Да, Вадим, трудно вам живется в вашем шестом классе. И все из-за какого-то одного Женьки. Но ты посмотри: и ловит он вас поодиночке, и рассказываете вы про него поодиночке, и даже, как быть, решаете отдельно. А вы попробуйте что-нибудь вместе. Не несколько человек, а всем отрядом. Да Женька этот девчонок-то испугается на улице, если их будет много.
«Я не понимаю, разве сказать правду — это значит ябедничать?» — очень запальчиво поддерживает Вадима Надя Ольховик с Украины. У них в школе был мальчишка, которому объявили бойкот. Не друзья так решили, не одноклассники, а учителя. Директор школы запретил всем с ним дружить. Не послушался только один ученик. Надин одноклассник. Увидев его с Мишкой, которого полагалось бойкотировать, Надя и рассказала об этом своей классной руководительнице. А Юра, «нарушитель», сразу: «Ябеда!» «Может, я и в самом деле ябеда? — уже как-то неуверенно спрашивает Надя в конце письма. — Но я ведь правду сказала...»
А ты заметила, Надя, мы ведь про неправду вообще пока не говорили. И Алькин враг, помнишь, с его письма мы начали, и Вадим Шкляев — разве кто-нибудь из них говорил неправду? Про собаку с перебитой лапой, про второгодника Женьку? Вадим даже считает, что его действия отряду пользу принесли, так почему же он все равно сам называет себя ябедой? Может, дело не в том, чтобы правду сказать, а в том, как ее сказать? А может, иногда и не стоит говорить? Разве обо всем на свете надо сообщать, докладывать, рассказывать?..

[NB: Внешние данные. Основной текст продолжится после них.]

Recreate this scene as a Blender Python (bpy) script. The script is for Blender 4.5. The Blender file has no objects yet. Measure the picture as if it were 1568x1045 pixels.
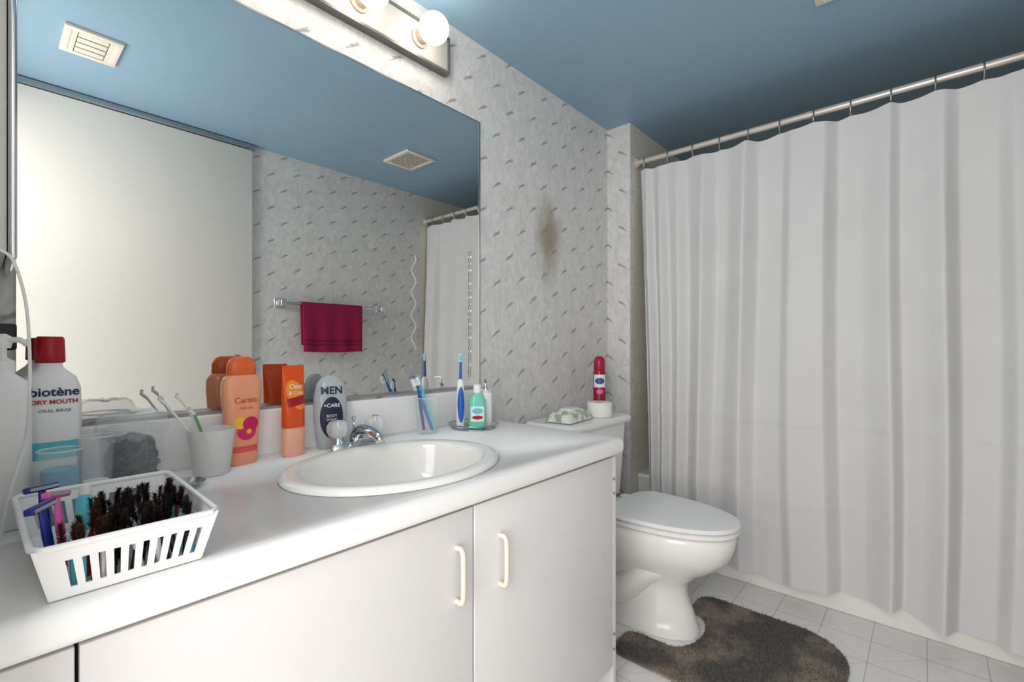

А другая большая группа ребят из разных городов почему-то пишет только о стеклах. О разбитых, конечно. И решают они только одну проблему: должен признаваться виновник или не должен, выдавать его или нет? Как будто каждый из них никогда не разбивал стекол и не помнит, как бывает грустно и тоскливо тому, кто нечаянно попал в это несчастное окно мячом во время азартной футбольной баталии. Ведь вроде бы только что играли все вместе и было все хорошо и весело, и вдруг... Почему за стекло, разбитое в общей игре, должен отвечать один?